If you’ve driven around Los Angeles over the past couple of decades, chances are your travels have taken you past a plot of land plopped down inside a vast urban intersection, where Burton Way, San Vicente and La Cienega meet. Over the years, the site has been home to all manner of businesses. For over 20 years, it has also been owned by Rick Caruso, the visionary developer of the Grove in Los Angeles and the Americana in Glendale and a host of other properties.

“It was a unique piece of property bordered by city streets on all sides—an urban island—and lent itself to doing something that was iconic,” says David W. Williams, Caruso Affiliated’s Executive Vice President, Architecture, and one of the driving forces behind the distinctive style found across the company’s projects. From the get-go, the Caruso team envisioned a mixed-use project that would include a Trader Joe’s market. An early take would have featured the store as a standalone, but, Williams notes, “It didn’t seem right for the community and didn’t seem to do the site justice.”

The decision was made to rethink the property to incorporate a residential component. This wouldn’t be just any residential building, however. The Caruso team wanted to steer away from the design and layout of the properties (five stories, small windows, stucco facades) being built in the area around that time to create something more aesthetically compelling and luxurious. For the project, Caruso Affiliated tapped MVE & Partners to design the building. There would be floor-to-ceiling windows, a rooftop pool, mature landscaping, high-quality finishes in the units, and original artwork, to name just a few elements.

Well into the design process—well into even the construction process—the Caruso team re-envisioned the building’s aesthetics. As Williams recalls, “We had the foundations poured when we decided the architecture was not the statement we wanted to make, so we gave Hetzel Design the assignment to re-skin building.” Inside, the layout would remain the same, but the exterior, which originally featured Italianate elements similar to other Caruso projects, would be rethought in more modern terms. “We prepped them with what was on our mind and related it to Hollywood, if we were pitching this building. Mad Men meets Entourage. Hip, contemporary but timeless. They came back with 10 schemes.”
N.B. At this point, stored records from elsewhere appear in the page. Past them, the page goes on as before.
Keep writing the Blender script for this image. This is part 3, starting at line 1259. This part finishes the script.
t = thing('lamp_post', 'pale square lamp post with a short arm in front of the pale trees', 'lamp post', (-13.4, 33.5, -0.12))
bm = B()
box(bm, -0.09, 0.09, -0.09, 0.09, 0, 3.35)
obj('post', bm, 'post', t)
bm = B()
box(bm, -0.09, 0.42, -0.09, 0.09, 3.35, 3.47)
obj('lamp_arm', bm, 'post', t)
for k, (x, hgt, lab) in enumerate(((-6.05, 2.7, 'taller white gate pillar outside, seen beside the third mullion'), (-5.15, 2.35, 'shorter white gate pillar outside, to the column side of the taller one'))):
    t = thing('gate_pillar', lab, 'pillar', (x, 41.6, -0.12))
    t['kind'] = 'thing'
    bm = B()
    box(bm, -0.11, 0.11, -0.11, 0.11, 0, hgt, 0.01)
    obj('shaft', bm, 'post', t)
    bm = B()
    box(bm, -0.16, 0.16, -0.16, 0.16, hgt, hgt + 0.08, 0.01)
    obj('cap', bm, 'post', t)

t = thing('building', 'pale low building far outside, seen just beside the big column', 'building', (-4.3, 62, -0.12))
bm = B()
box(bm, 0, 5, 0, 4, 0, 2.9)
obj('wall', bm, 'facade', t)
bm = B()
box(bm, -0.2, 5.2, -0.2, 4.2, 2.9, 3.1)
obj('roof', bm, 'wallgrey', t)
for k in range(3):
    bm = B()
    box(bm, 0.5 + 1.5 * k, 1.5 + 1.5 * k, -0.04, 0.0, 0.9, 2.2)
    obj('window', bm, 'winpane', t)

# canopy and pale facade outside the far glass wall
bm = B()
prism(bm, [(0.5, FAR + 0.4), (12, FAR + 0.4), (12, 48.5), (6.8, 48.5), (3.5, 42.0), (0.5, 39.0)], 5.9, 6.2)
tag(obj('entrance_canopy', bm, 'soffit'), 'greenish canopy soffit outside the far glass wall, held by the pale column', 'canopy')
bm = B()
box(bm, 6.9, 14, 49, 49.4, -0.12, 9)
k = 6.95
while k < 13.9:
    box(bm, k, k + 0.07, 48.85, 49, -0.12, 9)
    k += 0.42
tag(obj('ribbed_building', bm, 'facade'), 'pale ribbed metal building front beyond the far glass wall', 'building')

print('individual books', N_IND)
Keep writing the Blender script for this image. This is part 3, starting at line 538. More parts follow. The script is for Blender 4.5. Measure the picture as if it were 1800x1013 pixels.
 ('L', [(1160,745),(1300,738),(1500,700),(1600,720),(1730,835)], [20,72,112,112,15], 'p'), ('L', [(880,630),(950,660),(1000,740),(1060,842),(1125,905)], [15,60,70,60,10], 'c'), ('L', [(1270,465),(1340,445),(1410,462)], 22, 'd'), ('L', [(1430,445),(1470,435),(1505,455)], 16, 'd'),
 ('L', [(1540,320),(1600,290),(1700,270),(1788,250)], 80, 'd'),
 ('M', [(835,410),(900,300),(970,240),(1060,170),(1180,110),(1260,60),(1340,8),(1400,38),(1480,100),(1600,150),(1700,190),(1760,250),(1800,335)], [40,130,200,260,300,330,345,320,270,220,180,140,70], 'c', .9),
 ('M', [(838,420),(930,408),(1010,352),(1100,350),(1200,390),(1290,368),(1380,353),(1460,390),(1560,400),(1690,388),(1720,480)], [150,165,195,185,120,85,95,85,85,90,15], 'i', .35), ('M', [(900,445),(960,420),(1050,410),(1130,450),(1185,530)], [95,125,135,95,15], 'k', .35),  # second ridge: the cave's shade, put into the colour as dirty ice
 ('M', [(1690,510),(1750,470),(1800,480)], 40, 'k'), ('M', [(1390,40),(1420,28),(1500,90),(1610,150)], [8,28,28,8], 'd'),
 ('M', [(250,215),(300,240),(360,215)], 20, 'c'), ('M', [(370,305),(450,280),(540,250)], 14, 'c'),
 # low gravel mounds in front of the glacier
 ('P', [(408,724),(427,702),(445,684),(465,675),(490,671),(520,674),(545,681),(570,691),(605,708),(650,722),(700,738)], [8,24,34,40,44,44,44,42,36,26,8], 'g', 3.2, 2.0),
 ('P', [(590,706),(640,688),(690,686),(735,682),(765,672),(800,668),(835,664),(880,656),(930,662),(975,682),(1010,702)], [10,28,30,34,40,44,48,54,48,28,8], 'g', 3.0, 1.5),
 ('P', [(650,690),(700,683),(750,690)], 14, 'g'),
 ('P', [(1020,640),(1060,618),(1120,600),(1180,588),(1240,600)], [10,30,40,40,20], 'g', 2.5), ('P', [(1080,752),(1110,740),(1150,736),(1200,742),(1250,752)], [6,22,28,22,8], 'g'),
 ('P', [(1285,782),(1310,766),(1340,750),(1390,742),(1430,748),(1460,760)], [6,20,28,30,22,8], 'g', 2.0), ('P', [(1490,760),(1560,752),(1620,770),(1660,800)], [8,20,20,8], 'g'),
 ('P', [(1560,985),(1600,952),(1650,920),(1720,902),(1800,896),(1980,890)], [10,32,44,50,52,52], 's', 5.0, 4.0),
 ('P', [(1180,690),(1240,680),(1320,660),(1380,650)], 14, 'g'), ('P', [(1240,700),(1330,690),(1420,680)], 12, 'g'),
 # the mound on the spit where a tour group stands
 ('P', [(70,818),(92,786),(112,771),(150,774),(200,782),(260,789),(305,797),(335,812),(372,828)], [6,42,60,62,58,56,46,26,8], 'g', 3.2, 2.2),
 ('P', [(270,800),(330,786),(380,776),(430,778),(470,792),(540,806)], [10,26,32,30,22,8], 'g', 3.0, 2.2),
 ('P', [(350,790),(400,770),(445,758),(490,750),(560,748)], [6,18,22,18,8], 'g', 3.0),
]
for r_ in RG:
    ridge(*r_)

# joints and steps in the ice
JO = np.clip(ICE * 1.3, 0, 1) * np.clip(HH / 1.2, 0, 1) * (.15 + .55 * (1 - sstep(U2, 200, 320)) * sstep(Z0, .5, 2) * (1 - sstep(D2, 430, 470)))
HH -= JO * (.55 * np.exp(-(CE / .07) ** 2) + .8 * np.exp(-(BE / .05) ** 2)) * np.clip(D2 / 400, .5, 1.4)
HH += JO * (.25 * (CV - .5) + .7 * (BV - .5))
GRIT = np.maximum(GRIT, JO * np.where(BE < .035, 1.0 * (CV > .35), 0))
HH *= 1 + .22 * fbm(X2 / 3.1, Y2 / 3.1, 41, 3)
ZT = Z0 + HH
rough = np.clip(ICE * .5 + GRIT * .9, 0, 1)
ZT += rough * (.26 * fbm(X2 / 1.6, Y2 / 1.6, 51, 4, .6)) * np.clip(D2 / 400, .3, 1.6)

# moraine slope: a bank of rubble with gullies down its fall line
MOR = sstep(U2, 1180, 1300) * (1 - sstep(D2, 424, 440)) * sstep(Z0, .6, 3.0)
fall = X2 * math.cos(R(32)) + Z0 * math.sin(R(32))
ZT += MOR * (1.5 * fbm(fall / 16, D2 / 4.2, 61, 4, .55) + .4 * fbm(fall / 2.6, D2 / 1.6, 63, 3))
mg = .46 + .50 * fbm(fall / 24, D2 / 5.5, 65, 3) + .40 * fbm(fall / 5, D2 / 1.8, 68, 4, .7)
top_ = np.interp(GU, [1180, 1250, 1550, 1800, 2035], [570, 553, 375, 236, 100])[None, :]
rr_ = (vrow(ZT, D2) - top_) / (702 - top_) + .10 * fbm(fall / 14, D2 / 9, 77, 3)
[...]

The completed building is not blocky, nor closed-off from its surroundings. Instead, the graceful, curving structure with its unique shape (dictated by the lot’s unusual dimensions) stands eight stories, with a smooth concrete and stone facade. An oculus pieces the roof and allows sun to pour in, drenching the pool area and 87 residential units with light and warmth. Inside the apartments, views stretch from downtown, toward the Hollywood Hills and west on to the Pacific. “We pushed this to be iconic,” explains Williams. “New York has the Flatiron Building. We have a corner akin to that. Hopefully, this corner has an iconic, organic LA feel and feels like its rooted here.”

It’s well on its way. Since the property officially opened late last year, Williams says 8500 Burton Way has already become part of the neighborhood fabric. “The landscaping around the building brings a softness and lushness to that block and to that neighborhood. There are more pedestrians on the street—and the sidewalk café, where you can get a glass of wine or a snack in the evening didn’t before.”

Ultimately Williams and his Caruso Affiliated colleagues see the property as the beginning of a new chapter for the area. “We’re at the intersection of Beverly Hills and Los Angeles,” he says. “This can set the stage for the quality of development in both communities.”